Antonio Pappano, London Symphoiny Orchestra
Photo : (c) Anne du Parc

Mais après cette première partie de toute beauté, la seconde réservait un moment de folie pure, avec une Cinquième Symphonie en ut mineur op. 67 de feu. Esquissée en 1803, composée entre 1805 et 1808, cette œuvre, dont le rythme des quatre « coups du destin » initiaux (court-court-court-long) a caractérisé les messages radio de la Résistance française pendant l’Occupation allemande, est l’une des plus universellement connue de la totalité du répertoire d’orchestre et les plus souvent programmées, également parmi les plus ardentes et bouleversantes de l’histoire de la musique n’a bien évidemment plus à être présentée. L’exécution qu’en a proposée Antonio Pappano, qui connaît parfaitement les capacités et les qualités infinies de la formation symphonique londonienne dont il est le Chef principal depuis 2024, a tout simplement été vertigineuse, les quatre notes initiales sonnant avec une énergie inouïe, tel de virulents coups de points dans l’estomac d’un Destin venimeux qu’il est urgent de mettre ko. L’ensemble de l’interprétation a été menée ainsi à un train d’enfer, ce qui n’a pas empêché de goûter aux magnificences de tous les pupitres, à commencer par les bois, mais aussi les cuivres et les cordes ainsi que le timbalier… Le souffle coupé, l’élan continuellement renouvelé d’un bout à l’autre de l’œuvre, le public s’est levé comme un seul homme pour une ovation debout sitôt les notes ultimes de l’Allegro finale qui ont sonné comme une libération victorieuse de l’Humanité entière.

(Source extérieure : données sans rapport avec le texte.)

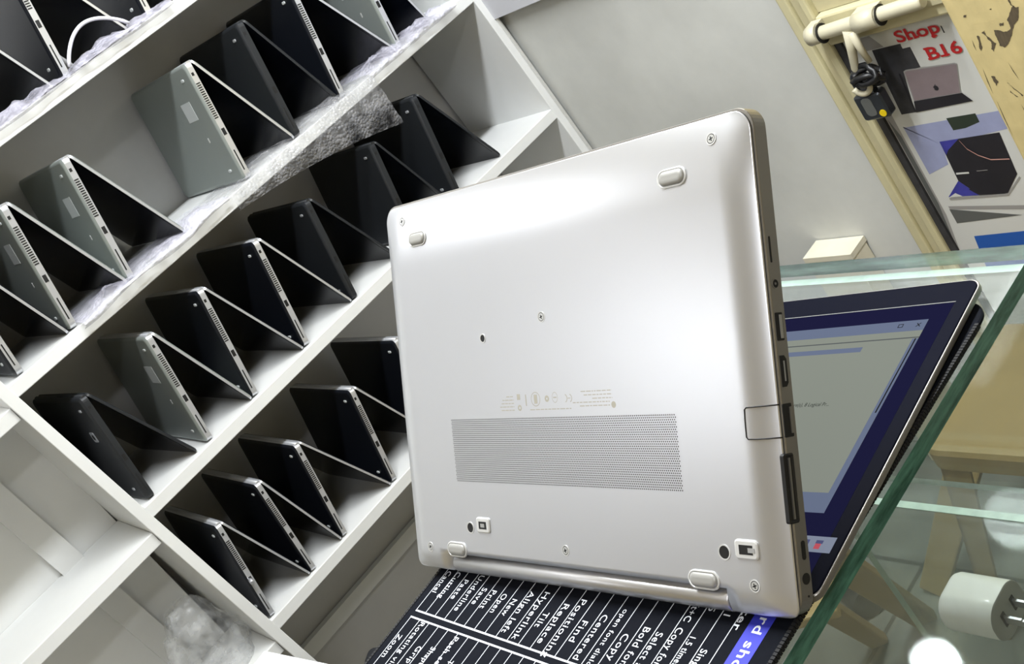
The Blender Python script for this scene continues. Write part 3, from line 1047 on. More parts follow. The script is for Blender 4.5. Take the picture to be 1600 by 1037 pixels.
# screws
for b_, u_ in ((0.2185, 0.0224), (0.2185, 0.2822), (0.1475, 0.1525), (0.0137, 0.2814), (0.0206, 0.1512), (0.0139, 0.0210)):
    s_ = MB()
    sl = math.atan2(cover_h(b_ + .002, u_) - cover_h(b_ - .002, u_), 0.004)
    s_.X = place(b_, u_) @ Matrix.Rotation(sl, 4, Vector((0, -1, 0)))
    s_.ring(0, 0, 0.0024, 0.0030, -0.0003, 0.0002, 24, 2)
    s_.ring(0, 0, 0.0020, 0.0024, -0.0003, 0.00012, 24, 1)
    s_.disc(0, 0, 0.0020, -0.0003, 0.00022, 24, 0)
    s_.X = s_.X @ Matrix.Rotation(0.35, 4, 'Z')
    s_.box(-0.0012, -0.0003, 0.0002, 0.0012, 0.0003, 0.0003, 1)
    s_.box(-0.0003, -0.0012, 0.0002, 0.0003, 0.0012, 0.0003, 1)
    on_cover('screw', s_, ['screwm', 'hole', 'rim'])
# round holes
for b_, u_, r in ((0.1395, 0.2067, 0.0021), (0.0281, 0.2368, 0.0029), (0.0281, 0.0373, 0.0031)):
    h_ = MB()
    h_.X = place(b_, u_)
    h_.ring(0, 0, r, r + 0.0006, -0.0003, 0.00025, 24, 1)
    h_.disc(0, 0, r, -0.0003, 0.0001, 24, 0)
    on_cover('round_hole', h_, ['hole', 'rim'])
# square docking sockets
for b_, u_, w_, q0, q1 in ((0.0303, 0.2233, 0.0116, 0.34, 0.66), (0.0303, 0.0234, 0.0124, 0.08, 0.40)):
    h_ = MB()
    h_.X = place(b_, u_)
    h_.rbox(0, 0, 0.0092, w_ + 0.0012, 0.0020, [(0, -0.0004), (0, 0.0006), (0.0008, 0.0010), (0.0019, 0.0010)], 1, 6)
    h_.box(-0.0022, -w_ / 2 + 0.0022, 0.0009, 0.0022, w_ / 2 - 0.0022, 0.00112, 0)
    h_.box(-0.0012, -w_ / 2 + w_ * q0, 0.0011, 0.0010, -w_ / 2 + w_ * q1, 0.0012, 2)
    on_cover('dock_socket', h_, ['hole', 'rim', 'charger_face'])
# vent: field of small holes
vt = MB()
pb, pu = 0.00118, 0.00136
nb = 31
for i in range(nb + 1):
    b_ = 0.0560 + i * pb
    off = pu / 2 if i % 2 else 0
    nu = int((0.2468 - 0.0600) / pu)
    for j in range(nu):
        u_ = 0.0600 + off + j * pu
        r = 0.00040
        z_ = zc(b_, u_) + 0.00006
        vt.add([(b_ + r * math.cos(k * PI / 3), u_ + r * math.sin(k * PI / 3), z_) for k in range(6)], [tuple(range(6))])
vt.build('vent_grille', 'vent', cover, fix=False)
# faint regulatory print: dashes and outline icons
et = MB()


def bar(u0, u1, b0, b1):
    z_ = zc((b0 + b1) / 2, (u0 + u1) / 2) + 0.00004
    et.box(b0, min(u0, u1), z_ - 0.00002, b1, max(u0, u1), z_ + 0.00002)


def ux(px):
    return 0.2088 - (px - 765) / 202 * 0.1088


rd = random.Random(2)
for k, (a, e_) in enumerate(((918, 962), (922, 962), (934, 962), (905, 958), (915, 958))):
    x = a
    while x < e_:
        w_ = rd.uniform(2, 7)
        bar(ux(x), ux(min(x + w_, e_)), 0.1062 - k * 0.0019 - 0.0005, 0.1062 - k * 0.0019)
        x += w_ + 1.2
for k, (a, e_) in enumerate(((800, 812), (793, 812), (791, 812), (788, 812), (790, 812))):
    x = a
    while x < e_:
        w_ = rd.uniform(2, 6)
        bar(ux(x), ux(min(x + w_, e_)), 0.1052 - k * 0.0019 - 0.0005, 0.1052 - k * 0.0019)
        x += w_ + 1.0
x = 838
while x < 902:
    w_ = rd.uniform(3, 8)
    bar(ux(x), ux(min(x + w_, 902)), 0.0970, 0.0975)
    x += w_ + 1.2


def eic(px, b_, r0, r1, n=20, sq=1.0, a0=0, a1=360):
    u_ = ux(px)
    z_ = zc(b_, u_) + 0.00004
    v = []
    for k in range(n + 1):
        t = math.radians(a0 + (a1 - a0) * k / n)
        for r in (r0, r1):
            v.append((b_ + r * math.sin(t), u_ - sq * r * math.cos(t), z_))
    et.add(v, [(2 * k, 2 * k + 1, 2 * k + 3, 2 * k + 2) for k in range(n)])


eic(963, 0.0985, 0.0, 0.0017)
eic(848, 0.1030, 0.0036, 0.0040)
bar(ux(845.5), ux(850.5), 0.1005, 0.1055)
eic(878.5, 0.1035, 0.0026, 0.0029, sq=0.8)
bar(ux(876), ux(881), 0.1032, 0.1038)
eic(866, 0.1030, 0.0006, 0.0018)
eic(893, 0.1028, 0.0019, 0.0024, a0=-70, a1=70)       # CE, upside down
eic(900, 0.1028, 0.0019, 0.0024, a0=-70, a1=70)
bar(ux(898), ux(902), 0.1026, 0.1030)
bar(ux(831.5), ux(833), 0.0995, 0.1058)
bar(ux(818), ux(823), 0.1030, 0.1062)
eic(821, 0.0985, 0.0008, 0.0017)
et.build('etched_print', 'etch', cover, fix=False)
# network port flap outline on the cover
fo = MB()
pth = []
for b_, u_ in [(0.0955, 0.0004), (0.0953, 0.006), (0.0951, 0.0120), (0.0949, 0.0158), (0.0940, 0.0168), (0.0900, 0.0170), (0.0860, 0.0171), (0.0815, 0.0171), (0.0806, 0.0163), (0.0806, 0.0120), (0.0807, 0.006), (0.0809, 0.0004)]:
    pth.append((b_, u_, zc(b_, u_) + 0.00005))
fo.tube(pth, 0.00032, 6)
fo.build('network_flap_outline', 'hole', cover)


# side ports, on the plane y = 0 of the deck
def side(name, b0, b1, n0, n1, r=0.0008, depth=0.0006, m='hole', shape=None):
    s_ = MB()
    s_.X = Matrix.Translation(((b0 + b1) / 2, -0.0003, (n0 + n1) / 2)) @ Matrix.Rotation(PI / 2, 4, 'X')
    s_.rbox(0, 0, abs(b1 - b0), abs(n1 - n0), r, [(0, -0.0012), (0, 0.0002)], 0, 5)
    return s_.build(name, m, deck)


side('smart_card_slot', 0.1586, 0.1704, -0.0036, -0.0026)
rp = MB()
rp.X = Matrix.Translation((0.1491, -0.0003, -0.0042)) @ Matrix.Rotation(PI / 2, 4, 'X')
rp.ring(0, 0, 0.0019, 0.0023, -0.001, 0.0003, 24, 1)
rp.disc(0, 0, 0.0019, -0.001, 0.0001, 24, 0)
rp.disc(0, 0, 0.0006, -0.001, 0.0003, 12, 1)
rp.build('audio_jack', ['hole', 'silver_side'], deck)
u1 = side('usb_port', 0.1236, 0.1362, -0.0066, -0.0018, 0.0005)
MB().box(0.1246, -0.0008, -0.0060, 0.1352, -0.0004, -0.0042).build('port_tongue', 'charger_face', u1)
hd = MB()
hd.X = Matrix.Translation((0, -0.0005, 0)) @ Matrix.Rotation(PI / 2, 4, 'X')
hd.prism([(0.1030, -0.0022), (0.1170, -0.0022), (0.1170, -0.0048), (0.1152, -0.0062), (0.1048, -0.0062), (0.1030, -0.0048)], -0.0005, 0.0002)
hdo = hd.build('hdmi_port', 'hole', deck)
MB().box(0.1055, -0.0009, -0.0046, 0.1146, -0.0006, -0.0038).build('port_tongue', 'charger_face', hdo)
np_ = side('network_port', 0.0806, 0.0956, -0.0066, -0.0004, 0.0006)
MB().box(0.0822, -0.0010, -0.0064, 0.0940, -0.0005, -0.0048).build('port_tongue', 'silver_side', np_)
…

Antonio Pappano, London Symphony Orchestra
Photo : (c) Anne du Parc

En bis, « pour apaiser l’atmosphère » comme l’a précisé Antonio Pappano en français, comme pour rappeler les dix ans (1992-2002) qu’il passa comme directeur musical du Théâtre de La Monnaie de Bruxelles nommé par Bernard Foccroulle, le London Symphony Orchestra a donné une Valse triste op. 44 (1903-1904) de Jean Sibelius chaleureusement mélancolique mettant en valeur les vivifiants pupitres de cordes.